The Mountain Valley Preservation Alliance recently (June 2017) hosted some excellent tours of the unspoiled town of Fincastle, county seat of Botetourt County near Roanoke, Virginia. The tours began, appropriately enough, at the courthouse, which is one of those intricate architectural history puzzles. Thomas Jefferson provided a design for the county’s courthouse in the 1810s, and an ambitious domed courthouse was constructed, but how much the building owed to Jefferson’s design is unclear. The current building is mostly a reconstruction resulting from a 1970 fire but the Doric portico and circuit court wing survive from the antebellum period.
The time-forgot part of Fincastle is experienced on the back streets, dotted with small clapboarded log houses. The houses don’t date all the way back to the town’s founding in 1772 but they’re evocative of the early days. Fincastle displays a trait seen in other western Virginia towns but obscured by later development: the elevated and peripheral placement of its older churches. Sacred hilltop siting probably dates back to pre-Christian times in western culture with a boost from the Bible (City on a Hill etc.), and peripheral siting reserved room at the heart of town for commercial development and got congregations out of the stink and clamor of downtown.

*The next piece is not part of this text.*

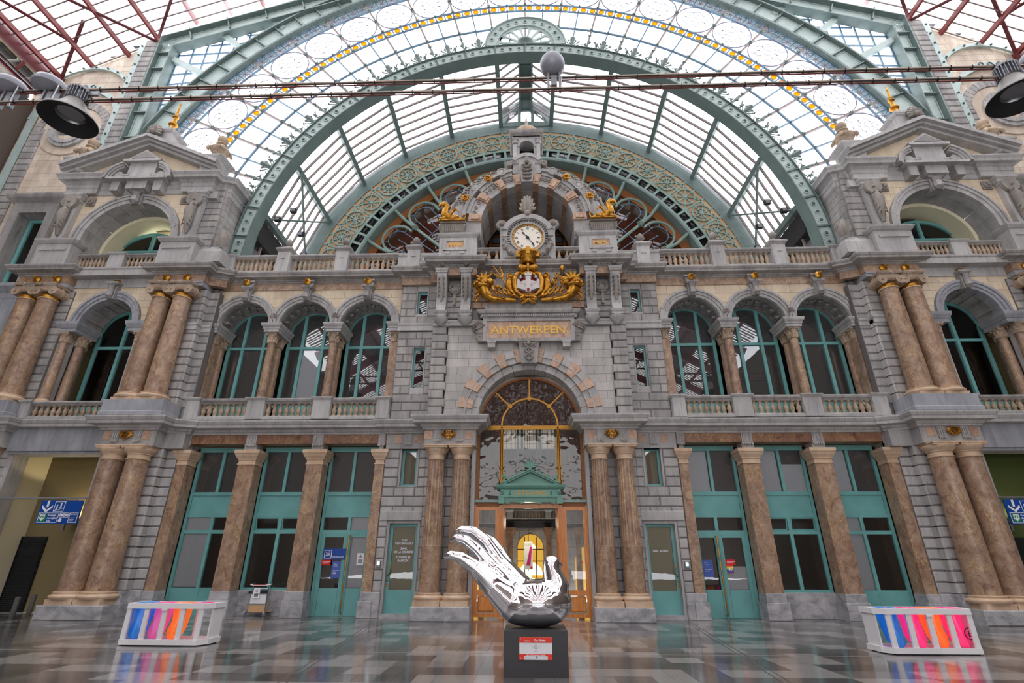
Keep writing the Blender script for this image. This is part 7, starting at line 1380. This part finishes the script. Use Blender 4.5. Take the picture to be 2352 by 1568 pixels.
notice('blue notice sheet on the right double door',5.79,6.12,1.22,1.75,y,'navyd',[('Welkom',.05,.44,.035),('Hou afstand',.05,.38,.03),('Je deur nodig voor',.05,.24,.03),('1 persoon',.05,.19,.03)])
notice('red sticker above the rainbow sticker on the right double door',6.56,6.88,1.6,1.76,y,'signr',[('Ondernemersloket',.04,.1,.035),('GESLOTEN',.04,.06,.04)])
t=thing('rainbow_sticker','rainbow sticker with white letter A on the right double door','sticker',(6.68,y,1.36))
for i,c in enumerate((S(236,70,40),S(250,150,30),S(252,220,40),S(60,150,60),S(40,70,160),S(120,50,140))): ob('stripe',MB().box(6.57,6.79,y-.006,y,1.56-i*.04,1.6-i*.04),plain('rainbow_%d'%i,c),t)
text('A',.17,'signw',(6.68,y-.010,1.46),t,.001,font_bold=.004); ob('rays',MB().box(6.585,6.62,y-.01,y-.006,1.45,1.47).box(6.74,6.775,y-.01,y-.006,1.45,1.47).bar((6.59,y-.008,1.53),(6.62,y-.008,1.51),.012,.003).bar((6.77,y-.008,1.53),(6.74,y-.008,1.51),.012,.003),'signw',t)
t=thing('door_lettering','white hall names lettered on the glass of the left side door','lettering',(-4.34,18.72,1.9))
for q,z in(('ZAAL',2.35),('VAN BOGAERT',2.24),('ZAAL',2.08),('DE LA CENSERIE',1.97),('KONINKLIJK',1.81),('BALKON',1.70)): text(q,.1,'signw',(-4.34,18.715,z),t,.001,font_bold=.0025,sx=.92)
t=thing('door_lettering','white words ZAAL ASTRID on the glass of the right side door','lettering',(4.34,18.72,2.0)); text('ZAAL ASTRID',.095,'signw',(4.34,18.715,2.02),t,.001,font_bold=.0025,sx=.9)
for s in(-1,1):
    t=thing('intercom','small grey intercom box on the rusticated wall beside the %s side door'%SIDE[s],'intercom',(s*5.08,18.4,1.6)); ob('case',MB().box(s*5.08-.07,s*5.08+.07,18.38,18.46,1.5,1.7,.01),'alu',t); ob('screen',MB().box(s*5.08-.045,s*5.08+.045,18.37,18.385,1.56,1.67),emit('intercom_screen',S(190,220,220),.6),t)
w=thing('wall_clock','pale wall clock seen through the window right of the double door','clock',(8.5,20.0,1.7)); ob('dial',MB().disc(8.62,1.75,.2,20.0,20.02,24),'olive',w); m=MB()
for i in range(12): a=rad(30*i); m.bar((8.62+.15*sin(a),19.99,1.75+.15*cos(a)),(8.62+.18*sin(a),19.99,1.75+.18*cos(a)),.015,.01)
m.bar((8.62,19.985,1.75),(8.7,19.985,1.83),.02,.01); m.bar((8.62,19.985,1.75),(8.64,19.985,1.88),.015,.01); ob('hands',m,'ink',w)
# ---------------- passer-by at the right edge ----------------
P=thing('person','long haired brown haired passer-by in a dark coat at the right frame edge','person',(2.33,2.75,0)); X,Yp=2.33,2.75
def skin(nm,chain,mat,lv=2):
    v=[];e=[];r=[]
    for c in chain:
        b0=len(v)
        for i,(p_,q) in enumerate(c):
            v.append(p_); r.append(q)
            if i: e.append((b0+i-1,b0+i))
    me=bpy.data.meshes.new(nm); me.from_pydata(v,e,[]); o=link(nm,me,P); me.materials.append(M[mat] if isinstance(mat,str) else mat)
    o.modifiers.new('skin','SKIN'); me.skin_vertices or me.attributes
    for i,q in enumerate(r): me.skin_vertices[0].data[i].radius=(q,q)
    sb=o.modifiers.new('sub','SUBSURF'); sb.levels=sb.render_levels=lv; return o
m=MB().tube([(X-.08,Yp,.03),(X-.08,Yp,.35),(X-.07,Yp,.68)],[.05,.06,.08],10).tube([(X+.08,Yp+.05,.03),(X+.08,Yp+.02,.35),(X+.07,Yp,.68)],[.05,.06,.08],10); ob('trousers',m,'navyd',P,60)
ob('shoe',MB().ball((X-.08,Yp+.05,.04),.07,10,6,(.7,1.5,.6)).ball((X+.08,Yp+.1,.04),.07,10,6,(.7,1.5,.6)),'black',P,60)
b_=MB().lathe([(.13,0),(.15,.02),(.135,.2),(.125,.3),(.15,.42),(.155,.48),(.08,.54),(.045,.58),(.045,.66)],X,Yp,.56,18); b_.xf(lambda a,b2,c:(a,Yp+(b2-Yp)*.68,c)); ob('coat',b_,plain('dark_coat',S(44,44,52),.8),P,60)
m=MB()
for q in(-1,1): m.tube([(X+q*.16,Yp,1.01),(X+q*.19,Yp,.82),(X+q*.185,Yp+.06,.62)],[.05,.042,.035],10); 
ob('sleeve',m,plain('dark_sleeve',S(44,44,52),.8),P,60); m=MB()
skc=plain('skin_tone',S(214,166,140),.5)
for q in(-1,1):
    m.ball((X+q*.185,Yp+.08,.56),.035,8,6,(.6,.9,1.2))
    for i in range(4): m.tube([(X+q*.185,Yp+.055+i*.016,.54),(X+q*.18,Yp+.06+i*.016,.5),(X+q*.172,Yp+.06+i*.016,.47+.006*abs(i-1))],[.009,.008,.006],6)
    m.tube([(X+q*.18,Yp+.105,.56),(X+q*.17,Yp+.12,.53),(X+q*.165,Yp+.12,.51)],[.01,.009,.007],6)
ob('hand',m,skc,P,60); m=MB().ball((X,Yp,1.24),.1,18,12,(.82,.98,1.12)); m.tube([(X,Yp+.09,1.25),(X,Yp+.12,1.22),(X,Yp+.1,1.2)],[.012,.018,.012],8)
for q in(-1,1): m.ball((X+q*.085,Yp,1.235),.022,8,6,(.4,.8,1.2))
ob('head',m,skc,P,True); ob('eye',MB().ball((X-.035,Yp+.087,1.25),.012,8,6).ball((X+.035,Yp+.087,1.25),.012,8,6),'ink',P); ob('mouth',MB().tube([(X-.025,Yp+.092,1.18),(X,Yp+.1,1.178),(X+.025,Yp+.092,1.18)],.006,6),'signr',P)
m=MB().ball((X,Yp-.022,1.265),.108,18,12,(.95,.95,1.05)); random.seed(2)
for i in range(90):
    a=pi*(.98+1.04*random.random()); r_=.08+.025*random.random(); x,yy=X+r_*cos(a)*1.05,Yp-.015+r_*sin(a); j=lambda:random.uniform(-.02,.02)
    m.tube([(X+.06*cos(a),Yp-.01+.06*sin(a),1.36),(x,yy,1.27),(x+j(),yy-.015,1.12),(x+j()+.02*cos(a),yy-.02,.98),(x+j(),yy-.01,.86+random.uniform(-.05,.05))],[.012,.016,.016,.013,.004],5)
ob('hair',m,'hair',P,60)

The churches are Greek Revival gems, with temple fronts, Doric columns in antis (Fincastle Presbyterian), and Asher Benjamin-inspired window treatments (Fincastle UMC). St. Mark’s Episcopal has a Greek pediment above lancet-arched Gothic Revival windows (antebellum western Virginia builders were no purists). Something that caught my eye on the tours was the fancy cast iron crestings over the windows of the Victorian house now operated as 25 E. Main B&B. The crestings reminded me of similar ones on the window lintels of Rockwood, a spectacular Pulaski County house designed and built by Lynchburgers R. C. Burkholder and John P. Pettyjohn in 1874-75. Meanwhile, across from the Botetourt County Courthouse, architect Barry Rakes is diligently rehabilitating a mysterious log house, adding another gem to Fincastle’s architectural crown jewels.